WINNING BY A ‘SHORT WHISKER’: MELBOURNE 1956
The Indian dominance was to continue in Melbourne where India was to win its sixth consecutive gold medal. But already those in charge of Indian hockey were worried about the warning signs that emerged in the Games. As Pankaj Gupta noted soon after the win:
Yes, India maintained her supremacy in world hockey at Melbourne by a short whisker and this, I say, must make us pause. We can no longer take anything for granted. The standard of world hockey has improved and other nations like Holland, England, Germany and Pakistan have caught up with India in technique as well as in standard.
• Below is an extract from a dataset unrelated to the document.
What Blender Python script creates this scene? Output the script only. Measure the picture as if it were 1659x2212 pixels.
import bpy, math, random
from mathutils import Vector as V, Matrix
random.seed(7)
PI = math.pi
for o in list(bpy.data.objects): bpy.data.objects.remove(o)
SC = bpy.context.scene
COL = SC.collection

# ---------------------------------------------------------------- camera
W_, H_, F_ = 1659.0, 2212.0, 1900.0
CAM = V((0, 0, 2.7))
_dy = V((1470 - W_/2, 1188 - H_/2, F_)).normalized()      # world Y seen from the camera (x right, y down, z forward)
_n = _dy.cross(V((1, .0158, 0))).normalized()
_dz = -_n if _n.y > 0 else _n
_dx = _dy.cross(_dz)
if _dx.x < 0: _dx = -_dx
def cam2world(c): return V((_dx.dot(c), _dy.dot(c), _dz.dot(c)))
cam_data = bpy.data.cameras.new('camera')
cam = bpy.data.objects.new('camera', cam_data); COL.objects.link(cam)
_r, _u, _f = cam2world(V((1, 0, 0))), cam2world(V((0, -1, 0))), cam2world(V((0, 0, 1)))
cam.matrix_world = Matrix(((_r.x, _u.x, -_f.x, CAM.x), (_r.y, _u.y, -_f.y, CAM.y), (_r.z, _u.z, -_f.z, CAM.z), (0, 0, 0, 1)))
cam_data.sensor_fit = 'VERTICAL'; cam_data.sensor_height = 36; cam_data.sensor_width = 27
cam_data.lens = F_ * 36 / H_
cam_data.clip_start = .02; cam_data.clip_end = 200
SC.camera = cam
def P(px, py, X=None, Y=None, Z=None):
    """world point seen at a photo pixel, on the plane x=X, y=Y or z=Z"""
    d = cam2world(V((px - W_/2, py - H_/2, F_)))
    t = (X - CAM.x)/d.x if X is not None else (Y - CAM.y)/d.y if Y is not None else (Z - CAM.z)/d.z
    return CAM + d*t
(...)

Complacency must give way to genuine concern. We have an unparalleled wealth of hockey talent, which I regretfully consider, is not being fully exploited.40
As is evident from the above words, the Indians were aware that Melbourne 1956 was a far tougher assignment compared to Helsinki 1952. This may have prompted them to appoint Balbir Singh Sr, the nation’s leading star, as captain. Under him, now an Olympic veteran and twice gold-medal winner, India started in style, humbling the Afghans 14–0 in their opening engagement at Melbourne Olympic Park. Strangely, even this high margin of victory failed to satisfy the Indian scribes covering the tournament. Following the victory, the Hindu reported, ‘It was one way traffic throughout but if we were represented by our 1932 or 1936 teams, we may have registered a cricket score.’41 This comment also brings to the fore the kind of aura around Dhyan Chand and his teammates and demonstrates the pressure the Indian team was under, to stand up to its glorious past.